Buckle up! I have some ranting to do.
I’d apologize before I begin but what would be the point. Sometimes you just have to throw it out there; get it off your chest.
When I sat down to the read the Halifax paper last week. . . . Wait, let’s try that again with a serving of honesty. When I sat down to do the crossword puzzle in the Halifax paper last week, I came upon a column inside the sports section, bottom of the page, not very big, small headline.
In it was the news that the Toronto Blue Jays had signed catcher Russell Martin to a five-year contract worth—brace yourself—$82 million in U.S. dollars.
Aside of wanting to throw my chair through the patio door, I settled for a loudly-exclaimed, “You’ve got to be kidding!”
Granted, Mr. Martin is a Canadian and I like to see Canadians on the Blue Jays’ roster, but $82 million?
He’s not solving world hunger. He hasn’t promised to end homelessness in Toronto. He hasn’t convinced world leaders to work together at climate change.
He hasn’t done anything aside of a natural talent to catch balls and throw them accurately to second base with a quick thinking reaction time.
I do love baseball, but this may be the end of my career as a spectator. I can’t take it. I just can’t. What madness is this? The only ones who can afford seats without requiring oxygen are the corporate big wigs.
I’ve been whining about the earnings of professional athletes for years and though I shout “foul,” I can’t help myself when it comes to the likes of Roger Federer. I’ve quit watching golf, though it wasn’t an easy break, but I did it—spurred on by Phil Mickelson saying he’d have to rethink his spending in light of U.S. President Barack Obama’s health-care plan.
Give me a break. We all should have turned the television off after that gross misstatement.
Just like I quit drinking Diet Coke, I quit watching golf.
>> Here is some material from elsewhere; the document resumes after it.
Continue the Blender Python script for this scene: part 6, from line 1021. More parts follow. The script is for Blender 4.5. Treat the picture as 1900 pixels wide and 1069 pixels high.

It can be done. Lucky for me I love watching curling and those athletes aren’t galloping to the bank with their bags of winnings (so my honour is intact while I tune in).
People are losing their jobs, food bank usage is up, families are losing their homes and yet these sports contracts grow and grow and grow. Teachers are under incredible stress here in Canada to deliver a curriculum while trying to solve social issues and parenting problems and poverty and children arriving at school hungry and poorly-dressed.
It’s even worse in the U.S. where the education budget has been nearly stripped bare.
We have lost our way; the fog growing thicker with every passing year. All I can do is turn off the television and stop buying tickets.
The latter one is easy; I can’t afford a ticket to watch professional sports. I can watch varsity athletics at Acadia University, though.
That’s what I’ll do to get my sports fix—and I’ll continue to complain as loudly as I dare.